Abstract

The jet impingement cooling technology is usually applied in the turbine blade leading edge which suffers the highest heat flux and needs priority protection. Therefore, heat transfer performances in a rotating impingement cooling channel under an isothermal boundary are experimentally studied. Both the jet-to-target surface spacing and the jet-to-jet spacing are 3 times the jet hole diameter. The effects of Coriolis force and buoyancy force on heat transfer are focused. And the maximum rotation number and buoyancy number reaches 1.63 and 8.06, respectively.

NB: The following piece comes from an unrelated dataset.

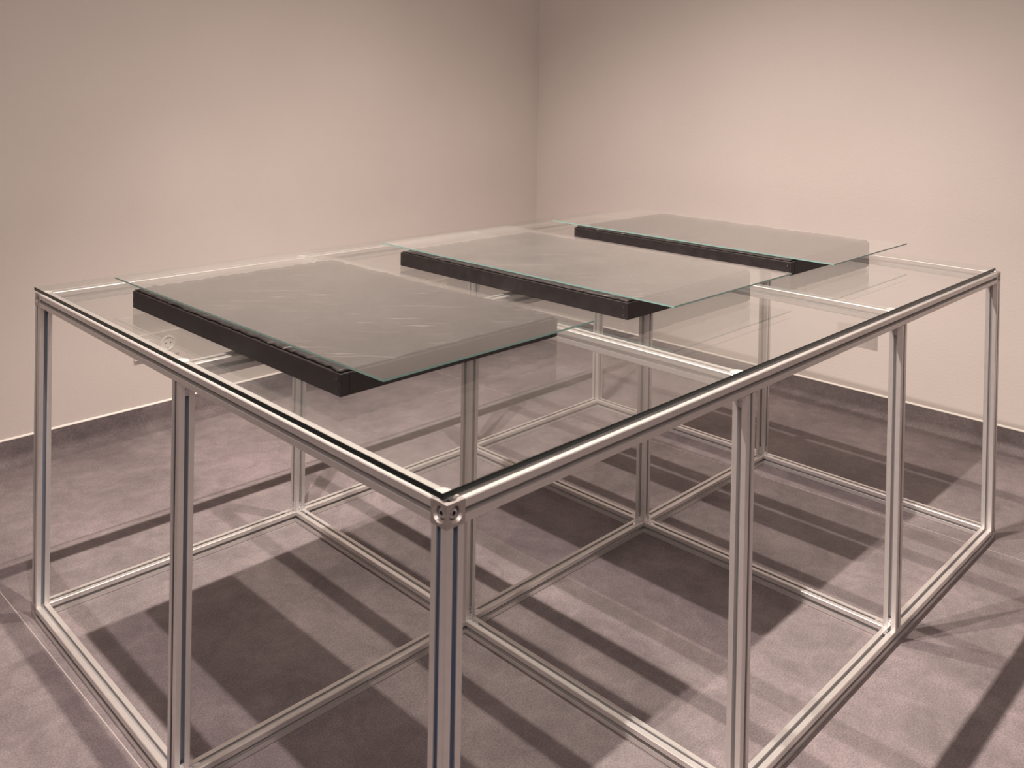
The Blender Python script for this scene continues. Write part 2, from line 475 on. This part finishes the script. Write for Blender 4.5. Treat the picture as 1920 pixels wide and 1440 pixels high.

The Reynolds number varies from 7119 to 21,358. Besides, numerical simulations are conducted to predict the flow field. The results show that the heat transfer in the impingement channel is determined by the radial mass-flowrate distribution of supply channel in both static and rotating states. Moreover, the rotation enhances the heat transfer at both ends but decreases the heat transfer in the middle-radius due to the stagnant zone induced by Coriolis force in the supply channel, resulting in large thermal stress on the target surface. However, the heat transfer is insensitive to the rotational effects when the rotation number exceeds 0.42. There is a critical rotation number for each location, before which the effect of buoyancy force could be neglected. Once the rotation number is greater than this value, the effect of buoyancy force increases with the wall-to-fluid temperature ratio.